Вечером того же дня из штаба дивизии пришел приказ о том, что неизвестный офицер, появившийся на огневых позициях и задающий там вопросы, должен рассматриваться как подозрительная личность. На следующее утро я отправился с инспекцией на другой участок позиций батальона фронта. Как я и намеревался сделать, свою инспекцию я начал с осмотра позиций рот и попросил командира обозначить мне секторы обстрела из пулеметов и минометов, чтобы выявить для себя мертвые зоны, которые следовало бы перекрыть артиллерийским огнем. Однако при подобной инспекции мне следовало бы сначала представиться командиру батальона. Когда я наконец добрался до КП батальона, находившиеся там офицеры вытянулись по стойке «смирно», но приветствовали меня весьма холодно. Лишь когда я представился им в качестве нового командира 1-го дивизиона и когда они узнали сопровождавшего меня обер-вахмистра, атмосфера несколько разрядилась. Командир батальона, энергичный капитан, объяснил мне:
– О господине майоре мне уже доложили как о шпионе, и в течение получаса мы держали вас под строгим наблюдением.

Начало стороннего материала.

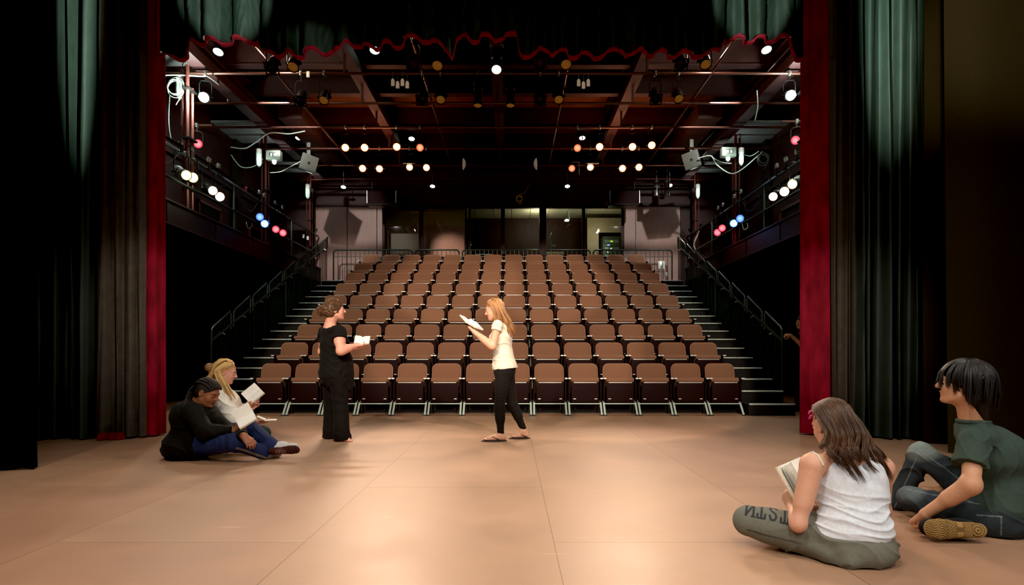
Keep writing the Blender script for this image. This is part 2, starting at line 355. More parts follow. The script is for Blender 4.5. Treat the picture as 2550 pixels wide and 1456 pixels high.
# ducts between joists
for i, (x0, y0, lb) in enumerate(((-5.4, 13.7, 'left'), (4.3, 13.7, 'right'))):
    o = thing('air_duct', f'dark sheet metal duct above the pipes on the {lb} side', 'duct', (x0, y0, 6.46), 'ceiling ducts')
    MB().bevbox(0, 0.55, 0, 3.4, 0, 0.35, 0.02).build('duct_body', M['ceil_dark'], o)
    for k in range(4): MB().box(-0.01, 0.56, 0.02 + k * 1.1, 0.06 + k * 1.1, -0.01, 0.36).build('flange', M['ceil_dark'], o, smooth=False)

# pipe grid
for i, y in enumerate(PIPE_Y):
    o = thing('lighting_pipe', f'horizontal lighting pipe spanning the hall, {ORD[i]} from the stage', 'pipe', (0, y, PIPE_Z), 'pipes across the hall ceiling')
    MB().tube([(WL, 0, 0), (WR, 0, 0)], 0.026, 10).build('pipe', M['pipe'], o)
    for x in (-3.1, -0.3, 2.5): MB().box(x - 0.02, x + 0.02, -0.02, 0.02, 0.02, 0.37).build('hanger', M['maroon'], o)
for i, x in enumerate((-4.4, -1.67, 1.02, 3.72)):
    o = thing('lighting_pipe', f'ceiling pipe running from stage to booth, {ORD[i]} from the left', 'pipe', (x, 0, PIPE_Z + 0.055), 'pipes along the hall ceiling')
    MB().tube([(0, 9, 0), (0, 17.9, 0)], 0.024, 8).build('pipe', M['pipe'], o)

# galleries
for side, xe, xw, s in (('left', GL, WL, -1), ('right', GR, WR, 1)):
    x0, x1 = min(xe, xw), max(xe, xw)
    mb = MB().box(x0, x1, 7.95, YB, 3.5, 3.6)
    xa, xb = (xe, xe + 0.03) if s < 0 else (xe - 0.03, xe)
    mb.box(xa, xb, 7.95, YB, 3.25, 3.62)
    o = structure(f'floor_gallery_{side}', mb, M['fascia'], f'dark maroon steel edge and deck of the {side} gallery')
    for z in (3.22, 3.62): MB().box(xa - 0.03, xb + 0.03, 7.95, YB, z, z + 0.03).build('edge_flange', M['maroon'], o, smooth=False)
    for k in range(6): MB().box(xa - 0.012, xb + 0.012, 8.4 + k * 1.7, 8.42 + k * 1.7, 3.25, 3.62).build('stiffener', M['maroon'], o, smooth=False)
    o = thing('gallery_railing', f'two-bar pipe railing along the {side} gallery carrying lamps', 'railing', (xe, 0, 0), 'gallery railings')
    MB().tube([(0, 7.95, 4.6), (0, YB - 0.1, 4.6)], 0.026, 10).build('top_rail', M['rail'], o)
    MB().tube([(0, 7.95, 4.05), (0, YB - 0.1, 4.05)], 0.024, 10).build('lower_rail', M['rail'], o)
    for y in (9.2, 12.6, 15.9): MB().tube([(0, y, 3.65), (0, y, 4.6)], 0.024, 8).build('post', M['rail'], o)
    for j, y in enumerate((10.9, 14.35, 17.5)):
        c = thing('conduit_column', f'cluster of upright maroon conduits on the {side} gallery, {ORD[j]} from the stage', 'conduit', (xe + s * 0.05, y, 3.65), 'conduit columns on the galleries')
        for dx, dy, r, h in ((0, 0, 0.032, 2.65), (s * 0.11, 0.05, 0.02, 2.6), (-s * 0.0, 0.17, 0.026, 2.3)):
            MB().tube([(dx, dy, 0), (dx, dy, h)], r, 10).build('conduit', M['maroon_pipe'], c)
        mb = MB()
        for z in (0.5, 1.3, 2.2): mb.box(-0.07, 0.07, -0.06, 0.22, z, z + 0.03)
        mb.build('strap', M['dark_metal'], c)
# wall openings on the galleries
for side, xw, s in (('left', WL, 1), ('right', WR, -1)):
    for i, y in enumerate((13.55, 16.2)):
        mb = MB(); x = xw + s * 0.005
        xs = sorted((x, x + s * 0.06))
        mb.box(xs[0], xs[1], y, y + 0.06, 3.6, 4.55).box(xs[0], xs[1], y + 1.04, y + 1.1, 3.6, 4.55).box(xs[0], xs[1], y, y + 1.1, 4.5, 4.56)
        o = structure(f'door_{1 + i + (0 if s > 0 else 2)}', mb, M['maroon_pipe'], f'low dark hatch in the {side} gallery wall, {ORD[i]} from the stage')
        xs = sorted((x, x + s * 0.02)); MB().box(xs[0], xs[1], y + 0.06, y + 1.04, 3.6, 4.5).build('hatch_leaf', M['riser'], o, smooth=False)
    mb = MB()
    for z, h in ((5.2, 0.06), (5.5, 0.03)): 
        xs = sorted((xw, xw + s * 0.08)); mb.box(xs[0], xs[1], 8, YB, z, z + h)
    structure(f'trim_{side}_wall', mb, M['maroon'], f'maroon ledge strips along the {side} gallery wall')
    xs = sorted((xw, xw + s * 0.12))
    mb = MB()
    for y in (11.6, 15.3): mb.box(xs[0], xs[1], y, y + 0.25, 3.6, 7.4)
    structure(f'trim_{side}_pilaster', mb, M['brick'], f'dark brick pilasters on the {side} gallery wall')

# ------------------------------------------------------------------ tiers and stairs
RX0, RX1 = -4.32, 3.86
SL, SR = -5.15, 4.62
for i in range(1, 9):
    y0 = 10.12 + 0.85 * (i - 1); z = 0.375 * i
    y1 = y0 + 0.85 if i < 8 else YB
    x0, x1 = (SL, SR) if i == 8 else (RX0, RX1)
    mb = MB().box(x0, x1, y0, y1, z - 0.375 if i > 1 else 0, z)
    structure('floor_tier', mb, M['riser'], f'black seating tier under the {ORD[i]} row')
for side, x0, x1 in (('left', SL, RX0), ('right', RX1, SR)):
    mb = MB(); nos = []
    for k in range(16):
        y0 = 9.69 + 0.425 * k; z = 0.1875 * (k + 1)
        y1 = y0 + 0.425
        if k == 15: y1 = y0 + 0.02
        mb.box(x0, x1, y0, y1, max(0, z - 0.42), z)
        nos.append((y0, z))
    o = structure(f'floor_stairs_{side}', mb, M['riser'], f'black aisle stairs beside the {side} end of the seats')
    for y0, z in nos:
        MB().bevbox(x0 + 0.01, x1 - 0.01, y0 - 0.025, y0 + 0.03, z - 0.012, z + 0.012, 0.005).build('nosing', M['nosing'], o)

# guard rails beside the stairs
for side, x, s in (('left', SL - 0.06, -1), ('right', SR + 0.06, 1)):
    o = thing('stair_guard', f'black barred stair guard rail on the {side} side of the seating', 'railing', (x, 0, 0), 'stair guard rails')
    y_a = 10.3
    def zst(y): return 0.375 + (y - 10.12) * 0.375 / 0.85
    MB().tube([(0, y_a, zst(y_a) + 0.78), (0, 16.6, zst(16.6) + 0.78)], 0.024, 10).build('handrail', M['rail'], o)
    for k in range(8):
        y0 = y_a + 0.82 * k; y1 = y0 + 0.72
        z0, z1 = zst(y0) + 1.02, zst(y1) + 1.02
        MB().tube([(0, y0, z0 - 0.32), (0, y0, z0 - 0.05), (0, y0 + 0.05, z0), (0, y1 - 0.04, z1), (0, y1, z1 - 0.03), (0, y1, z1 - 0.32)], 0.019, 8).build('panel_rail', M['rail'], o)
        mb = MB()
        for j in range(7):
            y = y0 + (y1 - y0) * (j + 0.5) / 7
            mb.tube([(0, y, zst(y) - 0.3), (0, y, zst(y) + 0.99)], 0.009, 6)
        mb.build('balusters', M['rail'], o)
        MB().tube([(0, y0 + 0.36, zst(y0 + .36) + 0.78), (-s * 0.07, y0 + 0.36, zst(y0 + .36) + 0.74)], 0.012, 6).build('bracket', M['chrome'], o)
    for y in (10.3, 12.0, 13.7, 15.4, 16.7): MB().tube([(0, y, zst(y) - 0.35), (0, y, zst(y) + 0.95)], 0.012, 8).build('post', M['rail'], o)

# barriers at the back of the top tier
bx = [(828, 1030), (1032, 1146), (1149, 1349), (1354, 1472), (1475, 1676)]
YBAR = 17.45
for i, (a, b_) in enumerate(bx):
    x0, x1 = (a - CX) / F_PX * YBAR, (b_ - CX) / F_PX * YBAR
    o = thing('guard_barrier', f'black barred guard barrier behind the top row, {ORD[i]} from the left', 'barrier', ((x0 + x1) / 2, YBAR, 3.0), 'guard barriers behind the top row')
    w = (x1 - x0) / 2 - 0.03; r = 0.1; zt = 1.08
    pts = [(-w, 0, 0.02)] + [(-w + r - r * math.cos(t), 0, zt - r + r * math.sin(t)) for t in np.linspace(0, math.pi / 2, 6)] + [(w - r + r * math.sin(t), 0, zt - r + r * math.cos(t)) for t in np.linspace(0, math.pi / 2, 6)] + [(w, 0, 0.02)]
    MB().tube(pts, 0.022, 8).build('frame', M['rail'], o)
    mb = MB(); n = int(w * 2 / 0.125)
    for j in range(1, n): 
        x = -w + 2 * w * j / n; mb.tube([(x, 0, 0.1), (x, 0, zt)], 0.009, 6)
    mb.build('balusters', M['rail'], o)
    MB().tube([(-w, 0, 0.1), (w, 0, 0.1)], 0.014, 8).build('bottom_bar', M['rail'], o)
    MB().tube([(-w, 0, zt - 0.2), (w, 0, zt - 0.2)], 0.008, 6).build('mid_bar', M['rail'], o)
p = W(1647, 660, YBAR - 0.08)
o = thing('emergency_light', 'white box light fixed to the barrier at the right end of top row', 'emergency light', p)
MB().bevbox(-0.1, 0.1, -0.03, 0.05, -0.12, 0.12, 0.025).build('case', M['white_plastic'], o)
MB().bevbox(-0.045, 0.045, -0.036, -0.028, -0.1, 0.1, 0.003).build('lens_strip', M['chrome'], o)
MB().tube([(0.02, 0, -0.12), (0.05, 0, -0.25), (0.12, 0, -0.3)], 0.008, 6).build('cord', M['dark_cable'], o)
p = W(1659, 683, YBAR - 0.08); o = thing('outlet_box', 'small grey outlet box below the white emergency light', 'outlet', p)
MB().bevbox(-0.035, 0.035, -0.02, 0.05, -0.06, 0.06, 0.008).build('box', M['grey_box'], o)
MB().box(-0.02, 0.02, -0.024, -0.02, -0.03, 0.03).build('cover_plate', M['chrome'], o)

# ------------------------------------------------------------------ theatre seats
def pad(mb, w, h, r, rings, n=7, taper=0.0):
    """rounded rectangle cushion in xz, rings = [(inset, y)] ; z from 0 to h"""
    first = True; vs = []; fs = []
    def outline(ins):
        out = []
        W2 = w / 2 - ins; rr = max(r - ins, 0.004); z0, z1 = ins, h - ins
        for cx, cz, a0 in ((W2 - rr, z1 - rr, 0), (-W2 + rr, z1 - rr, 90), (-W2 + 0.02, z0 + 0.02, 180), (W2 - 0.02, z0 + 0.02, 270)):
            q = rr if a0 < 180 else 0.02
            for k in range(n):
                a = math.radians(a0 + 90 * k / (n - 1)); x, z = cx + q * math.cos(a), cz + q * math.sin(a)
                out.append((x * (1 + taper * (1 - z / h)), z))
        return out
    for ins, y in rings:
        for x, z in outline(ins): vs.append((x, y, z))
    m = 4 * n
    for i in range(len(rings) - 1):
        for j in range(m): fs.append((i * m + j, i * m + (j + 1) % m, (i + 1) * m + (j + 1) % m, (i + 1) * m + j))
    fs.append(tuple(range(m))[::-1]); fs.append(tuple((len(rings) - 1) * m + j for j in range(m)))
    return mb.add(vs, fs)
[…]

Только тогда я обратил внимание на то, что с момента моего появления в расположении батальона за мной следовали солдаты с винтовками на изготовку.
Бумажная война
Во время завершившей мое вхождение в коллектив «привальной» мне также довелось услышать много хорошего о «домашнем дивизионе», которым я теперь командовал, так его называли среди других батальонов. В горнострелковых и егерских дивизиях 1-й и 2-й дивизионы артиллерийского полка почти всегда были в тактическом отношении подчинены одному из двух егерских полков и потому носили прозвище «домашний дивизион». В составе егерской дивизии, соответственно тогдашнему театру военных действий, они были вооружены легкими полевыми 105-мм гаубицами на конной тяге, однако было предусмотрено их перевооружение горными 75-мм орудиями. «Домашним полком» моего дивизиона был 204-й егерский полк. Другим егерским полком дивизии был 207-й полк.
В эти дни еще доносились заключительные аккорды большого сражения в котле под Харьковом, в ходе которого мы отразили попытку прорыва русскими войсками кольца окружения. Затем она перешла в более спокойную фазу позиционной войны с происходящими время от времени артиллерийскими перестрелками да работой снайперов. Наши батареи благодаря своим расположенным выше русских позициям и наблюдательным пунктам имели значительное преимущество перед противником. Батареи неприятельских орудий, находившиеся на плоской равнине, едва начинали вести огонь, сразу же обнаруживались нами, подавлялись сосредоточенным огнем и были вынуждены менять свои позиции. Наши же батареи, напротив, были привязаны постоянно к одному и тому же месту, что, однако, оборачивалось своей негативной стороной – их относительно малой маневренностью. «Если прежде всего развести цветник перед блиндажом, – услышал я как-то слова одного генерала от артиллерии, – то германского солдата ничто не сможет заставить сменить свою огневую позицию». Поэтому мы пребывали в относительном покое. Лишь на правом участке нашего сектора, перед Изюмом, время от времени положение обострялось. Так что на своем КП я каждую ночь спал крепким сном. На постоянные звонки полевого телефона я обращал не больше внимания, чем на беспокоящий огонь вражеской артиллерии или на доносящийся с высоты шум «кофейных мельниц» – русских ночных бипланов.